Outpost Journal showcases New Urban Arts’ Youth Mentorship in the Arts program.
OUTPOST JOURNAL | SEPTEMBER 2014
[excerpt] Founded in 1997 as a free art program for public high school students, New Urban Arts stresses youth empowerment. It’s core project is the Youth Mentorship in the Arts program, in which students work with trained artist mentors twice a week throughout the school year—more so as collaborators than proteges. The sustained practice helps them acquire skills and knowledge in the arts, at the same time developing positive relationships with peers and non-parental adults.
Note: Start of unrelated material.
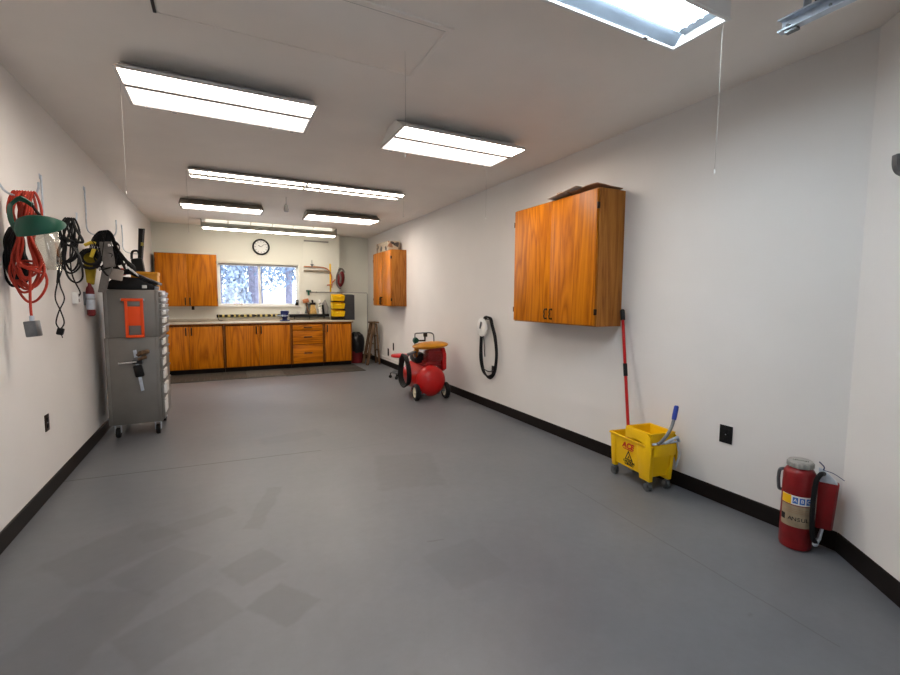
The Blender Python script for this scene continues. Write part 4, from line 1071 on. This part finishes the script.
def loops(rng, top, n, ln, wid, r, spread, seg=7, waist=None, jit=.02, dirv=(1, -.25, 0)):
    """cord looped n times over a hook at top, hanging ln, loops wid wide"""
    m = MB(); D = Vector(dirv).normalized(); Q = Vector((-D.y, D.x, 0))
    top = Vector(top)
    for k in range(n):
        f = (k/(n-1)-.5) if n > 1 else 0
        c = top+D*spread*f; L = ln*(1+rng.uniform(-.22, .05)); w_ = wid*(1+rng.uniform(-.45, .25)); sh = rng.uniform(-jit, jit)
        q = rng.uniform(-.02, .02)
        pw = .45 if waist is None else waist
        pts = [c+Vector((0, 0, .012))+Q*.012,
               c+D*(w_*.18)+Q*(.02+q)-Vector((0, 0, L*.22)),
               top+D*(sh*.5+w_*pw*.5)+Q*(.02+q)-Vector((0, 0, L*.52)),
               top+D*(sh+w_*.5)+Q*(.015+q)-Vector((0, 0, L*.8)),
               top+D*(sh+w_*.22)+Q*q-Vector((0, 0, L*.98)),
               top+D*(sh-w_*.22)-Q*(.0-q)-Vector((0, 0, L)),
               top+D*(sh-w_*.5)-Q*(.015-q)-Vector((0, 0, L*.8)),
               top+D*(sh*.5-w_*pw*.5)-Q*(.02-q)-Vector((0, 0, L*.5)),
               c-D*(w_*.18)-Q*(.02-q)-Vector((0, 0, L*.22))]
        m.sweep(spline(pts, 6, True), r, seg, True)
    return m
rng = random.Random(11)
# red extension cord
t = thing('extension_cord', 'red extension cord in long loops on the left wall with steel outlet box', 'extension cord', (-1.01, 3.42, 2.0)); L_ = t.location
m = loops(rng, (-1.003, 3.44, 1.965), 8, .59, .115, .0068, .095, 8, .25)
for z in (1.56, 1.545, 1.53): m.sweep([(-.99+.045*math.cos(a*PI/10), 3.43+.035*math.sin(a*PI/10), z+.02*math.sin(a*PI/10+z*40)) for a in range(20)], .0068, 8, True)
m.tube([(-.985, 3.41, 1.55), (-.992, 3.40, 1.40), (-.995, 3.40, 1.30), (-.993, 3.40, 1.25)], .0068, 8)
m.build('cord', M['red_cord'], t, L_)
m = MB(); m.box((-1.02, 3.37, 1.14), (-.962, 3.43, 1.232), .006, rotm(0, -6, -8)); bx = m.build('outlet_box', M['steel_dark'], t, L_)
m = MB(); m.cyl((-.993, 3.40, 1.22), (-.993, 3.40, 1.262), .012, seg=12); m.build('cord_clamp', M['steel'], bx)
bx.children[0].location = -L_
# black cord behind it
t = thing('extension_cord', 'black cord coil hanging behind the red cord at the left edge', 'extension cord', (-1.07, 3.42, 1.96)); L_ = t.location
m = loops(rng, (-1.066, 3.475, 1.76), 8, .31, .06, .0075, .035, 8, .9, .010)
m.tube([(-1.07, 3.48, 1.75), (-1.075, 3.48, 1.85), (-1.06, 3.48, 1.965), (-1.05, 3.48, 1.975)], .007, 8); m.build('cord', M['black_rubber'], t, L_)
m = MB(); m.cyl((-1.065, 3.45, 1.53), (-1.06, 3.45, 1.47), .012, seg=10); m.build('plug', M['black'], t, L_)
# face shield
t = thing('face_shield', 'green face shield with clear visor hanging over the red cord', 'face shield', (-.95, 3.36, 2.045)); L_ = t.location
m = MB(); n_ = 22; rows = []
for i in range(n_+1):
    u = i/n_; a = PI*(1-u)
    cx, cy = -.915+.108*math.cos(a), 3.38-.12*math.sin(a)
    zc = 1.815+.05*u; hgt = .014+.044*math.sin(PI*(1-u)**1.25)**.7
    ix, iy = -.915+.10*math.cos(a), 3.38-.108*math.sin(a)
    bx_, by_ = -.915+.114*math.cos(a), 3.38-.135*math.sin(a)
    rows.append([m.bm.verts.new(p) for p in ((ix, iy, zc+hgt), (cx, cy, zc+hgt*.9), (bx_, by_, zc), (cx, cy, zc-hgt), (ix, iy, zc-hgt*.9))])
for A, B in zip(rows, rows[1:]):
    for k in range(5): m.bm.faces.new((A[k], A[(k+1) % 5], B[(k+1) % 5], B[k]))
m.bm.faces.new(rows[0]); m.bm.faces.new(rows[-1][::-1]); m.build('brow_guard', M['green'], t, L_)
m = MB(); m.ribbon([(-1.018, 3.38, 1.80), (-1.035, 3.35, 1.87), (-1.03, 3.34, 1.95), (-.995, 3.36, 1.985), (-.955, 3.39, 1.975)], (.03, -.036, 0), .006); m.ribbon([(-1.03, 3.34, 1.95), (-.985, 3.33, 1.99), (-.945, 3.36, 1.965)], (.01, -.03, .02), .006); m.build('crown_band', M['green'], t, L_)
m = MB(); m.ribbon([(-.955, 3.39, 1.975), (-.93, 3.39, 1.925), (-.90, 3.38, 1.89), (-.85, 3.37, 1.885), (-.812, 3.38, 1.86)], (.004, -.02, .022), .005); m.ribbon([(-.92, 3.36, 1.90), (-.925, 3.37, 1.86)], (.03, -.01, 0), .005); m.ball((-.905, 3.35, 1.88), (.016, .01, .016), 10); m.build('head_strap', M['black'], t, L_)
m = MB(); rows = []
for i in range(13):
    a = PI*(.98-.8*i/12); 
    rr = 1.0
    cx, cy = -.885+.065*math.cos(a), 3.38-.10*math.sin(a)
    rows.append([m.bm.verts.new((-.885+(cx+.885)*q+.008*j, 3.38+(cy-3.38)*q, z)) for j, (q, z) in enumerate(((1.08, 1.815), (1.0, 1.74), (.85, 1.665), (.6, 1.60)))])
for A, B in zip(rows, rows[1:]):
    for k in range(3): m.bm.faces.new((A[k], A[k+1], B[k+1], B[k]))
vs = m.build('visor', M['shield'], t, L_)
sm = vs.modifiers.new('thickness', 'SOLIDIFY'); sm.thickness = .002
t.location.z -= .075
# black cord bundle
t = thing('cord_bundle', 'tangled black cords on the hook right of the green face shield, plug dangling', 'power cord', (-.95, 4.14, 1.95)); L_ = t.location
m = loops(rng, (-.965, 4.13, 1.925), 5, .36, .10, .0065, .05, 6, .5, .03)
m.tube([(-.95, 4.13, 1.93), (-.925, 4.12, 1.86), (-.89, 4.11, 1.78), (-.905, 4.11, 1.765), (-.97, 4.11, 1.775), (-1.02, 4.11, 1.79), (-1.01, 4.12, 1.87), (-.96, 4.13, 1.935)], .009, 8)
m.tube([(-.99, 4.10, 1.76), (-1.0, 4.10, 1.63), (-.985, 4.10, 1.52), (-.94, 4.10, 1.475), (-.90, 4.10, 1.52), (-.91, 4.10, 1.65), (-.95, 4.10, 1.73)], .0065, 7)
m.sweep([(-.965+.035*math.cos(a*PI/8), 4.12+.03*math.sin(a*PI/8), 1.78+.012*math.sin(a*PI/4)) for a in range(16)], .008, 6, True)
m.sweep([(-.965+.037*math.cos(a*PI/8), 4.12+.03*math.sin(a*PI/8), 1.75+.012*math.cos(a*PI/4)) for a in range(16)], .008, 6, True)
m.tube([(-.985, 4.11, 1.78), (-1.03, 4.10, 1.68), (-1.035, 4.10, 1.56), (-1.045, 4.10, 1.47)], .007, 7)
m.tube([(-1.0, 4.10, 1.74), (-1.01, 4.09, 1.58), (-1.045, 4.09, 1.46), (-1.06, 4.09, 1.36), (-1.035, 4.09, 1.27), (-1.02, 4.09, 1.19), (-1.04, 4.09, 1.145)], .0045, 6)
m.tube([(-.99, 4.10, 1.74), (-1.025, 4.09, 1.58), (-1.03, 4.09, 1.46), (-1.01, 4.09, 1.36), (-1.045, 4.09, 1.27), (-1.065, 4.09, 1.19), (-1.05, 4.09, 1.145)], .0045, 6)
m.build('cord', M['black_rubber'], t, L_)
m = MB(); m.box((-1.065, 4.075, 1.10), (-1.025, 4.105, 1.15), .008, rotm(0, 15)); m.cyl((-1.04, 4.09, 1.10), (-1.035, 4.09, 1.078), .003, seg=6); m.build('plug', M['black'], t, L_)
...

A more structured approach to guidance, it still bears the stamp of consensus: after potential mentors apply through a rigorous process for a predetermined number of annual positions, the students together help choose the year’s final selections. And—as one teenager pointed out on s recent Friday afternoon—it’s not like there are offices. Desks, sure, but everyone works in the same room/
This may be what New Urban Arts, AS220 and the Steel Yard share most centrally the organizations cultivate individual agency through collaborative community. It takes a bottom-up approach to resource development, one in which mentorship is not a conditional property but an emergent one, and the voice of experience ever-shifts in context.
Earlier this year, when New Urban Arts’ no-clock policy posed a problem—students kept missing bus rides home—it was agreed a timepiece should be hung. The younger artists took design control, fixing fake dynamite to a typical schoolroom clock: a ticking time bomb. The object hangs just inside the studio’s front door—a playful reminder for heroes in the vicinity that there’s important action to be taken, vital work to be done.